INSTRUCTION: Read the lines that follow and tally those with the word "picture"; give the number and nothing else.

☆ ☆ ☆ ☆ ☆ ☆ ☆

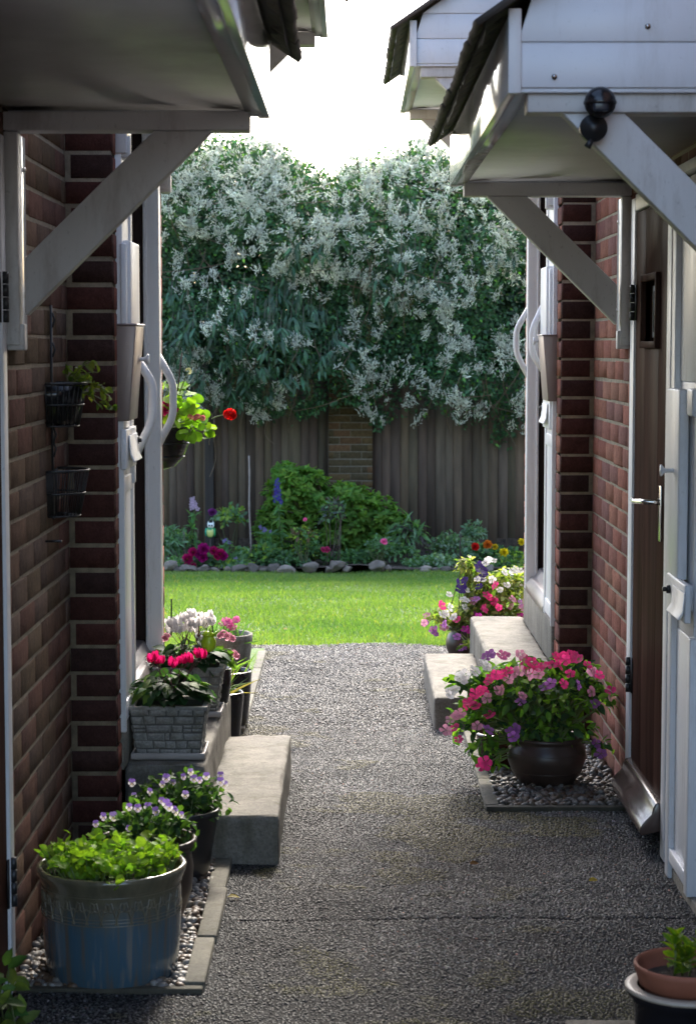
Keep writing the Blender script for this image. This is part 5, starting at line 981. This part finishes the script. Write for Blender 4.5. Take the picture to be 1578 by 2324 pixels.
# pot at the lower right corner
cb = np.array([.672, 3.9, 0])
pot('black_pot', 'black pot with a cream rim at the lower right corner, holding the terracotta pot', tuple(cb), [(.085, 0), (.095, .1), (.103, .2), (.105, .245), (.114, .25), (.118, .262), (.118, .27)], BLACKGLOSS, .02)
mb = MB(); mb.lathe([(.098, .262), (.113, .2625), (.122, .268), (.122, .2725), (.112, .275), (.098, .274)], cb, 48); o = mb.build('rim', plain('cream_glaze', (.36, .29, .22), .4, .15), bpy.data.objects['black_pot'], smooth=True)
pot('terracotta_pot', 'terracotta pot with young variegated shoots, set inside the black pot', tuple(cb+[0, 0, .19]), [(.07, 0), (.078, .05), (.086, .085), (.094, .088), (.104, .12), (.105, .127)], TERRA, .008)
def shoots():
    r = np.random.default_rng(91); c = cb+[0, 0, .285]; t = thing('euonymus_shoots', 'yellow edged variegated shoots growing in the terracotta pot', 'plant', c); mb = MB(); ms = MB()
    for (x, y, h) in ((1528, 2205, .085), (1562, 2215, .06), (1545, 2222, .05), (1590, 2200, .08)):
        b = at(x, y, 3.9); b[2] = c[2]; ms.tube([b, b+np.array([.002, 0, h*.5]), b+np.array([0, 0, h])], .0025, 6, (.12, .16, .04))
        for q in range(5):
            k = 3; d = nz(np.stack([np.cos(q*1.57+np.arange(k)*2.1), np.sin(q*1.57+np.arange(k)*2.1), .5+.25*q*np.ones(k)], -1)+.15*r.normal(size=(k, 3))); T = (OVATE[0], OVATE[1], np.where(np.arange(len(OVATE[0]))[:, None] % 3 == 1, np.array([[.45, .75, .6]]), np.array([[1.25, 1.1, .6]])))
            mb.inst(T, frames(d, nz(np.array([0, 0, 1.])+.2*r.normal(size=(k, 3))))*r.uniform(.028, .042, k)[:, None, None], np.tile(b+np.array([0, 0, h*(.35+.16*q)]), (k, 1)), jitcol((.19, .27, .03), k, .15, .06, r))
    mb.build('foliage', LEAF, t); ms.build('stem', STEMM, t)
shoots()

# ------------------------------------------------------------------ wall baskets and the sensor light
def wire_rack():
    t = thing('wire_basket_rack', 'black wire rack with two half round baskets on the left wall, upper one planted', 'basket rack', (XL, 5.4, 1.1)); yc = 5.40; x0 = XL+.004
    mb = MB(); mb.box(x0, x0+.006, yc-.006, yc+.006, 1.08, 1.66)
    for z in (1.6, 1.52, 1.29, 1.25): mb.tube([(x0+.006, yc+.0, z), (x0+.012, yc+.006, z+.02), (x0+.006, yc, z+.04)], .003, 5)
    mb.build('bracket', IRON, t)
    for zt, zb, rr in ((1.45, 1.335, .098), (1.215, 1.092, .1)):
        mb = MB(); th = np.linspace(-1.5708, 1.5708, 19)
        for z, k in ((zt, 1.), ((zt+zb)/2, .9), (zb, .76)): mb.tube([(x0+rr*k*math.cos(a), yc+rr*k*math.sin(a), z) for a in th], .0028 if k < 1 else .004, 5)
        for a in th: mb.tube([(x0+rr*math.cos(a), yc+rr*math.sin(a), zt), (x0+rr*.76*math.cos(a), yc+rr*.76*math.sin(a), zb)], .0017, 4)
        for a in th[::3]: mb.tube([(x0, yc+rr*.76*math.sin(a), zb), (x0+rr*.76*math.cos(a), yc+rr*.76*math.sin(a), zb)], .0017, 4)
        for yy in np.linspace(-.09, .09, 9): mb.tube([(x0+.002, yc+yy, zt), (x0+.002, yc+yy*.76, zb)], .0017, 4)
        bk = mb.build('basket', IRON, t)
        if zt > 1.3:
            mb = MB(); mb.lathe([(0, .008), (.07, .008), (.088, .08), (.092, .108), (.088, .1), (0, .095)], (x0, yc, zb), 20, a0=-1.5708, a1=1.5708); mb.build('liner', PLASTIC, bk, smooth=True)
    r = np.random.default_rng(95); c = np.array([XL+.05, 5.38, 1.435]); p = thing('trailing_plant', 'small trailing plant with pale edged leaves in the upper wire basket', 'plant', c); mb = MB(); ms = MB()
    for tip, n in (((150, 825), 6), ((168, 850), 6), ((205, 822), 8), ((222, 845), 7), ((250, 900), 12), ((262, 930), 14), ((180, 870), 5), ((230, 925), 9), ((195, 850), 7), ((240, 880), 8)):
        e = at(*tip, 5.36+r.normal(0, .02)); m = (c+e)/2+[0, 0, .03]; u = np.linspace(0, 1, 10)[:, None]; L = (1-u)**2*c+2*u*(1-u)*m+u*u*e; ms.tube(L, .0014, 4, (.12, .12, .05), cap=False); i = r.integers(3, 10, n)
        mb.inst(OVATE, frames(nz(r.normal(size=(n, 3))+[.3, -.2, -.1]), nz(r.normal(size=(n, 3))*.5+[0, -.3, .8]))*r.uniform(.02, .034, n)[:, None, None], L[i], jitcol((.11, .15, .03), n, .35, .12, r))
    mb.build('foliage', LEAF, p); ms.build('stem', STEMM, p)
wire_rack()
def geranium():
    c = np.array([-.705, 7.42, 1.09]); t = thing('wall_basket', 'black plastic half bowl basket on the far corner of the left house', 'basket', c); mb = MB(); pr = [(.01, 0), (.05, .012), (.085, .05), (.105, .1), (.115, .148), (.12, .152), (.12, .162), (.108, .162), (.1, .13)]
    mb.lathe(pr, c, 30); mb.build('bowl', PLASTIC, t, smooth=True); mb = MB()
    for z, r_ in ((.05, .087), (.1, .107)): mb.lathe([(r_-.002, z-.004), (r_+.003, z), (r_-.002, z+.004)], c, 30)
    mb.build('ridge', PLASTIC, t, smooth=True); mb = MB(); mb.lathe([(0, .14), (.1, .135)], c, 20); mb.build('soil', SOIL, t)
    r = np.random.default_rng(97); g = thing('geranium', 'bright green geranium with one red bloom reaching out over the path', 'geranium', c+[0, 0, .14]); mb = MB(); ms = MB(); Y = 7.36; tips = []
    for (x, y) in ((385, 870), (400, 880), (372, 890), (405, 900), (415, 885), (395, 910), (425, 890), (412, 915), (430, 935), (445, 930), (420, 950), (440, 955), (455, 945), (465, 955), (470, 970), (450, 975), (435, 975), (415, 965), (400, 950), (390, 930), (405, 975), (425, 985), (460, 985), (475, 975), (380, 945), (378, 910), (430, 960), (475, 960), (445, 985), (410, 935)):
        p = at(x, y, Y+r.normal(0, .04)); tips.append(p); k = 3
        mb.inst(ROUND, frames(nz(r.normal(size=(k, 3))*.6+[.3, -.2, -.3]), nz(r.normal(size=(k, 3))*.5+[.1, -.55, .6]))*r.uniform(.026, .043, k)[:, None, None], p+r.normal(0, .016, (k, 3)), jitcol((.17, .31, .025), k, .15, .08, r))
    stems(ms, [c+[0, 0, .14] for _ in tips], tips, .003, .02, (.12, .2, .05), r); e = at(522, 940, Y); stems(ms, [at(480, 950, Y)], [e], .0028, .0, (.2, .25, .1), r); e2 = at(428, 842, Y); stems(ms, [at(405, 900, Y)], [e2], .0028, .0, (.16, .24, .06), r)
    ms.tube([at(398, 930, Y), at(413, 800, Y+.03)], .003, 6, (.05, .03, .02)); mb.build('foliage', LEAF, g); ms.build('stem', STEMM, g)
    bloom(g, 'ger:red', f_umbel((.50, .008, .008), 1, 16, .5), e, (.3, -.8, .3), .028); bloom(g, 'ger:bud', f_umbel((.35, .38, .2), 2, 14, .3), e2, (0, -.5, .8), .018); bloom(g, 'ger:bud', f_umbel((.35, .38, .2), 2, 14, .3), at(455, 938, Y), (0, -.5, .8), .013)
    for q in ((376, 920), (399, 937), (372, 935)): bloom(g, 'ger:mag', f_umbel((.42, .01, .13), 3, 14, .5), at(*q, Y-.03), (.2, -1, .2), .024)
    for q in ((432, 945), (443, 948), (449, 944), (460, 948)): bloom(g, 'ger:pink', f_umbel((.6, .2, .22), 4, 8, .5), at(*q, Y-.05), (.2, -1, .4), .013)
geranium()
def sensor():
    p = at(1360, 233, 4.325); q = at(1346, 290, 4.35); t = thing('sensor_light', 'round black motion sensor fixed on the white canopy beam above the right bracket', 'sensor light', (p[0], 4.36, p[2])); V, Fc, _ = rock_template(97, 3); V = nz(V)
    mb = MB(); mb.add(V*np.array([.034, .026, .034])+p, Fc); mb.build('dome', PLASTIC, t, smooth=True)
    mb = MB(); mb.lathe([(.0345, -.004), (.036, 0), (.0345, .004)], p, 30); mb.build('band', PLASTIC, t)
    mb = MB(); mb.box(p[0]-.018, p[0]+.016, p[1]-.0285, p[1]-.015, p[2]-.022, p[2]+.006); mb.build('lens', plain('sensor_lens', (.03, .035, .045), .25), t, bevel=.006)
    mb = MB(); mb.lathe([(0, 0), (.012, .0), (.014, .006), (.028, .008), (.03, .014), (.03, .03), (.026, .034)], (0, 0, 0), 28); A = mb.V[0]; mb.V[0] = np.stack([q[0]+A[:, 0], q[1]-.012+A[:, 2], q[2]+A[:, 1]], -1); mb.build('lamp_body', IRON, t, smooth=True)
    mb = MB(); mb.tube([q+[-.005, 0, -.025], q+[-.014, 0, -.042]], [.006, .008], 8); mb.build('adjuster', IRON, t)
sensor()
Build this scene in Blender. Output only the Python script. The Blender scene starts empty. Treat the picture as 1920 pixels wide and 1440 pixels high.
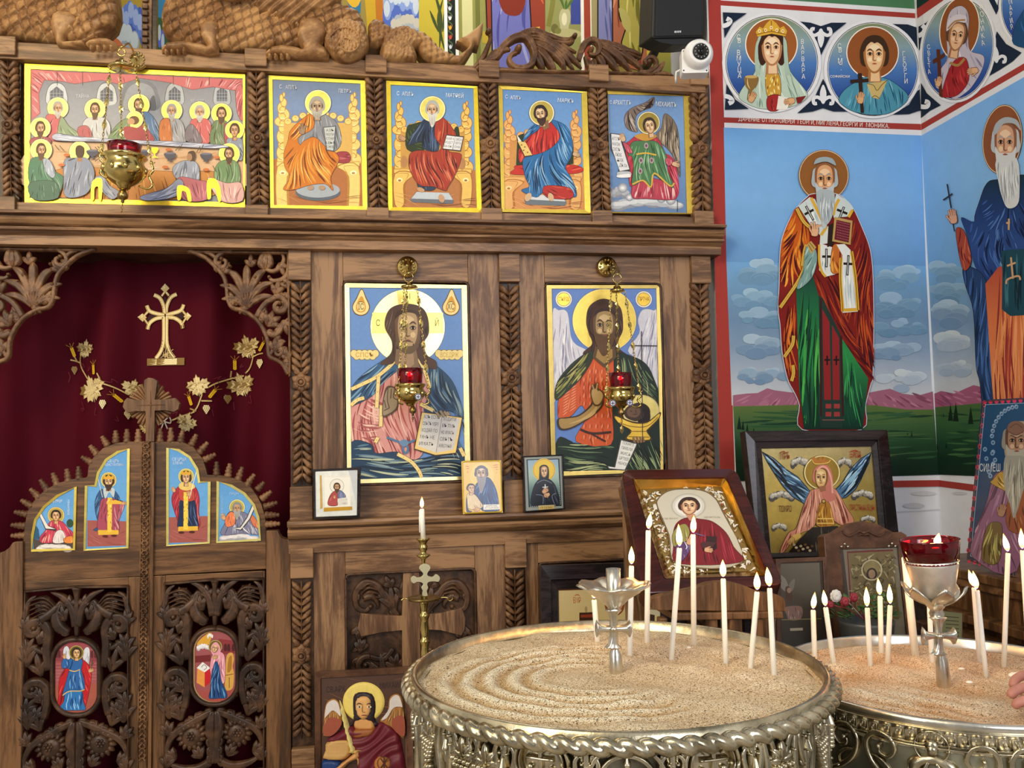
import bpy,math,random,mathutils
import numpy as np
from mathutils import Vector
from mathutils.geometry import tessellate_polygon,delaunay_2d_cdt
R=random.Random(7)
pi=math.pi
# ---------------------------------------------------------------- camera model (photograph is 1920x1440)
F=1620.0; EYE=np.array([0.0,0.0,1.45]); D=3.2
CM=np.array([[0.98513983,-0.17030705,-0.02224921],[0.01156253,-0.06348608,0.99791574],[0.1713646,0.9833438,0.06057349]])
CM[1]=np.cross(CM[0],CM[2]); CM[1]/= np.linalg.norm(CM[1])
def ray(x,y):return(x-960)*CM[0]-(y-720)*CM[1]+F*CM[2]
def U(x,y,Y=D):
    q=ray(x,y); q=q*(Y/q[1]); return EYE+q
def XZ(x,y,Y=D):
    q=U(x,y,Y); return q[0],q[2]
def HZ(x,y,z):
    q=ray(x,y); q=q*((z-EYE[2])/q[2]); return EYE+q
class Plane:
    """a flat surface in the room; calling it maps a point of the traced outline to the surface, h metres proud of it"""
    def __init__(s,o,n,disp=None):
        s.o=np.array(o,float); s.n=np.array(n,float); s.n /= np.linalg.norm(s.n); s.disp=disp
    def __call__(s,x,y,h=0.0,h0=0.0):
        q=ray(x,y); o=s.o+s.n*h0
        p=EYE+q*(((o-EYE)@s.n)/(q@s.n))
        if s.disp:h=h+s.disp(p)
        return p+s.n*h
class Mirror:
    def __init__(s,pl,xc):s.pl=pl; s.xc=xc; s.n=pl.n
    def __call__(s,x,y,h=0.0,h0=0.0):
        p=s.pl(x,y,h,h0).copy(); p[0]=2*s.xc-p[0]; return p
def front(off=0.0):return Plane((0,D-off,0),(0,-1,0))
def leanplane(c,yaw,lean):
    a,b=math.radians(yaw),math.radians(lean)
    n=np.array([math.sin(a),-math.cos(a),0])
    return Plane(c,math.cos(b)*n+math.sin(b)*np.array([0,0,1.0]))
# ---------------------------------------------------------------- small helpers
def N(s):return[float(v)for v in s.replace(',',' ').split()]if isinstance(s,str)else list(s)
def PT(s):
    if not isinstance(s,str):return[tuple(p)for p in s]
    v=N(s); return list(zip(v[0::2],v[1::2]))
def lin(h):
    if len(h)==3:h=''.join(c*2 for c in h)
    out=[]
    for i in(0,2,4):
        c=int(h[i:i+2],16)/255
        out.append(c/12.92 if c<=.04045 else((c+.055)/1.055)**2.4)
    return out
def mixc(a,b,t):return[a[i]*(1-t)+b[i]*t for i in range(3)]
def crom(p,n=5,closed=False):
    p=[np.array(q,float)for q in p]
    if len(p)<3 and not closed:
        return[tuple(p[0]*(1-i/n)+p[-1]*(i/n))for i in range(n+1)]
    out=[]; L=len(p); rng=range(L)if closed else range(L-1)
    for i in rng:
        if closed:a,b,c,d=p[i-1],p[i],p[(i+1)%L],p[(i+2)%L]
        else:a,b,c,d=p[max(i-1,0)],p[i],p[i+1],p[min(i+2,L-1)]
        for k in range(n):
            t=k/n
            out.append(tuple(.5*((2*b)+(c-a)*t+(2*a-5*b+4*c-d)*t*t+(3*b-a-3*c+d)*t**3)))
    if not closed:out.append(tuple(p[-1]))
    return out
def inside(x,y,P):
    c=False; j=len(P)-1
    for i in range(len(P)):
        xi,yi=P[i]; xj,yj=P[j]
        if(yi>y)!=(yj>y)and x<(xj-xi)*(y-yi)/(yj-yi)+xi:c=not c
        j=i
    return c
def spiral(cx,cy,r0,r1,a0,turns,n=22):
    """from the outside (r0, at angle a0 degrees, y down) in to r1"""
    return[(cx+(r0+(r1-r0)*(i/n)**.8)*math.cos(math.radians(a0)+turns*2*pi*i/n),cy+(r0+(r1-r0)*(i/n)**.8)*math.sin(math.radians(a0)+turns*2*pi*i/n))for i in range(n+1)]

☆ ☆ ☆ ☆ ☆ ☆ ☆

SOLUTION FOR THIS EXERCISE: 2